COLLECTED MATERIAL —
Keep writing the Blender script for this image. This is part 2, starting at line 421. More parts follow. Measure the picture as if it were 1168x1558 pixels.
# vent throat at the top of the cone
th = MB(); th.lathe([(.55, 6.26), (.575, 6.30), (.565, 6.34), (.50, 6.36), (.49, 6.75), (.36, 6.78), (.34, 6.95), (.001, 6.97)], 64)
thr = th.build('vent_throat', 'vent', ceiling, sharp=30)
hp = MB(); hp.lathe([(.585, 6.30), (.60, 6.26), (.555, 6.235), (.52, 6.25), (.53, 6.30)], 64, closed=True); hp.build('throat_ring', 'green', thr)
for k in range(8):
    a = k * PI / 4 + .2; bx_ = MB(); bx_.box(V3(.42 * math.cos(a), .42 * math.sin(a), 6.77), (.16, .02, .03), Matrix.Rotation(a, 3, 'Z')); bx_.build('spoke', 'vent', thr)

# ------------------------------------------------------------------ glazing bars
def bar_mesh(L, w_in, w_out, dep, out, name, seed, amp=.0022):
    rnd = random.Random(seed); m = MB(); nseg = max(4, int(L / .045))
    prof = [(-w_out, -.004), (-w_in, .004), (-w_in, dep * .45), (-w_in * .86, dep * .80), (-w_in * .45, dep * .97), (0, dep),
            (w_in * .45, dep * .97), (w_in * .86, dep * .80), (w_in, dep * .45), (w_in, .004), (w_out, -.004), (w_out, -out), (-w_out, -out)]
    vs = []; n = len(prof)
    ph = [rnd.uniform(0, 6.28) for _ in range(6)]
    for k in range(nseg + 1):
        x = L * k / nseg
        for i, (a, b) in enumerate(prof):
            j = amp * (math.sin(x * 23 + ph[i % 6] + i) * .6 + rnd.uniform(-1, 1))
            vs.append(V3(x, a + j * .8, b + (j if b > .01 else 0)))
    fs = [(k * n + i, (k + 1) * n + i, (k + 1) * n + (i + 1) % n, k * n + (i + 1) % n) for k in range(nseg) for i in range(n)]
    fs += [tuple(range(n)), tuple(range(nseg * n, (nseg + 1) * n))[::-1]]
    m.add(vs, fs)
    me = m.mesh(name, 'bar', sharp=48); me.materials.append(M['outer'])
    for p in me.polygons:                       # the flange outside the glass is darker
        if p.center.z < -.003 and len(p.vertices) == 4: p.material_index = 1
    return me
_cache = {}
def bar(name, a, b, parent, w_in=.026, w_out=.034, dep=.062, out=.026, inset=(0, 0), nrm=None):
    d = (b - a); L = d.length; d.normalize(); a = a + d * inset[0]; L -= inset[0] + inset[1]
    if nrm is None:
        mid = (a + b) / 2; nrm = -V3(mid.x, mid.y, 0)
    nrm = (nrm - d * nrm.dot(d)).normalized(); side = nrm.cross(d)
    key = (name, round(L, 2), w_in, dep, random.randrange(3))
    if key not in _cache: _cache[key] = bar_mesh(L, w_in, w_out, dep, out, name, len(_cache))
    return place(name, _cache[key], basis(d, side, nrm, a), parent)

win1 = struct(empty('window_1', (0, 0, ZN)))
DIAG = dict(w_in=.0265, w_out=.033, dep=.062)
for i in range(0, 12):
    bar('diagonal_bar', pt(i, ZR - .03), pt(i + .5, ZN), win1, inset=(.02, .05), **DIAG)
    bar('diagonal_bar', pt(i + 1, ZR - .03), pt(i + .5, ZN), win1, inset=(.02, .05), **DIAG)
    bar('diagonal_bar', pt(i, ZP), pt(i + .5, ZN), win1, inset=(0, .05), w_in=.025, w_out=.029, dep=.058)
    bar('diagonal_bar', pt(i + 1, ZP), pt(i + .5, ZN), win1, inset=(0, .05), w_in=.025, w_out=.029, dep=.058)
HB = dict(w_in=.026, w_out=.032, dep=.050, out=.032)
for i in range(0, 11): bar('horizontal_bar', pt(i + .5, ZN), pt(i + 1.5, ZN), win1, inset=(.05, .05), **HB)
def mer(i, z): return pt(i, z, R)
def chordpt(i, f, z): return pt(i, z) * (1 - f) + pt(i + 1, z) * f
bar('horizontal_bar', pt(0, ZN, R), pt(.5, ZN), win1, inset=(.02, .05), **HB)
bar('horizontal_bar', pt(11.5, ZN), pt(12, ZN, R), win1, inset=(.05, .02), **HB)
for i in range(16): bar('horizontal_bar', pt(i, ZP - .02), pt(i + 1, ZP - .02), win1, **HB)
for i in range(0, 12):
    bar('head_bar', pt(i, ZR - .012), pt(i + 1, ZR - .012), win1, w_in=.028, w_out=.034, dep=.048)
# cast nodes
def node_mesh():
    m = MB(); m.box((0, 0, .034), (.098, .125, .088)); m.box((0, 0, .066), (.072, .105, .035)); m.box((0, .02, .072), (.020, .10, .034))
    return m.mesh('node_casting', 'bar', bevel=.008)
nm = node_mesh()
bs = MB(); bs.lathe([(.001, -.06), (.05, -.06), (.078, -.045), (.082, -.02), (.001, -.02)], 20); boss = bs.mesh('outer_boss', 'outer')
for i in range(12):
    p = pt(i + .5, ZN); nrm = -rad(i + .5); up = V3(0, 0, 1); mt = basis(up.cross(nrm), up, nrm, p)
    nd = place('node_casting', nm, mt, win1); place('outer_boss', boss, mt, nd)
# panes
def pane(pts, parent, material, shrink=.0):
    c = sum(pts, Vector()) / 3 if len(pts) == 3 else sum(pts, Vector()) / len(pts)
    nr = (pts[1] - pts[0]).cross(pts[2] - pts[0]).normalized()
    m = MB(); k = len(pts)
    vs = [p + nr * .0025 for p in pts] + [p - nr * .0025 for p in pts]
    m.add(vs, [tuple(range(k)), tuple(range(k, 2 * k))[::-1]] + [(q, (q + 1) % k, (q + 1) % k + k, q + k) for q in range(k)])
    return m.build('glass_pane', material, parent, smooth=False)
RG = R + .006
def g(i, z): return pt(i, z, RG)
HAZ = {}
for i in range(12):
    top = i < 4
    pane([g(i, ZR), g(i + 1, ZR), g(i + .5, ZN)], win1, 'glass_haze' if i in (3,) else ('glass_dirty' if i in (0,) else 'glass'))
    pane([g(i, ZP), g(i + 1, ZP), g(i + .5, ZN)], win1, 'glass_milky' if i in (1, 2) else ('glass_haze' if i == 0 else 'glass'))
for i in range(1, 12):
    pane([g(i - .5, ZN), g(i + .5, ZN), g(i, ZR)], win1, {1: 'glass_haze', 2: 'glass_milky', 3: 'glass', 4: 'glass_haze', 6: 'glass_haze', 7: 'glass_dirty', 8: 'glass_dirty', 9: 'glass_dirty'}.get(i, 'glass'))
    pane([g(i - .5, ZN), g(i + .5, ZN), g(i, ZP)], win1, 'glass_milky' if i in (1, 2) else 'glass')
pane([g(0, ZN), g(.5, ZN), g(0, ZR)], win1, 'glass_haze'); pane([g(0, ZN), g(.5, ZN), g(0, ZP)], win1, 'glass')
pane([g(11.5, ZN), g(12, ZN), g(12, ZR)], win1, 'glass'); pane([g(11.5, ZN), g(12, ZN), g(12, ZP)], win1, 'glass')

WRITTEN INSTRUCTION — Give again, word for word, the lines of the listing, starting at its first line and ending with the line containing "a = k * PI / 4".

RESULT OF THE TASK —
Keep writing the Blender script for this image. This is part 2, starting at line 421. More parts follow. Measure the picture as if it were 1168x1558 pixels.
# vent throat at the top of the cone
th = MB(); th.lathe([(.55, 6.26), (.575, 6.30), (.565, 6.34), (.50, 6.36), (.49, 6.75), (.36, 6.78), (.34, 6.95), (.001, 6.97)], 64)
thr = th.build('vent_throat', 'vent', ceiling, sharp=30)
hp = MB(); hp.lathe([(.585, 6.30), (.60, 6.26), (.555, 6.235), (.52, 6.25), (.53, 6.30)], 64, closed=True); hp.build('throat_ring', 'green', thr)
for k in range(8):
    a = k * PI / 4 + .2; bx_ = MB(); bx_.box(V3(.42 * math.cos(a), .42 * math.sin(a), 6.77), (.16, .02, .03), Matrix.Rotation(a, 3, 'Z')); bx_.build('spoke', 'vent', thr)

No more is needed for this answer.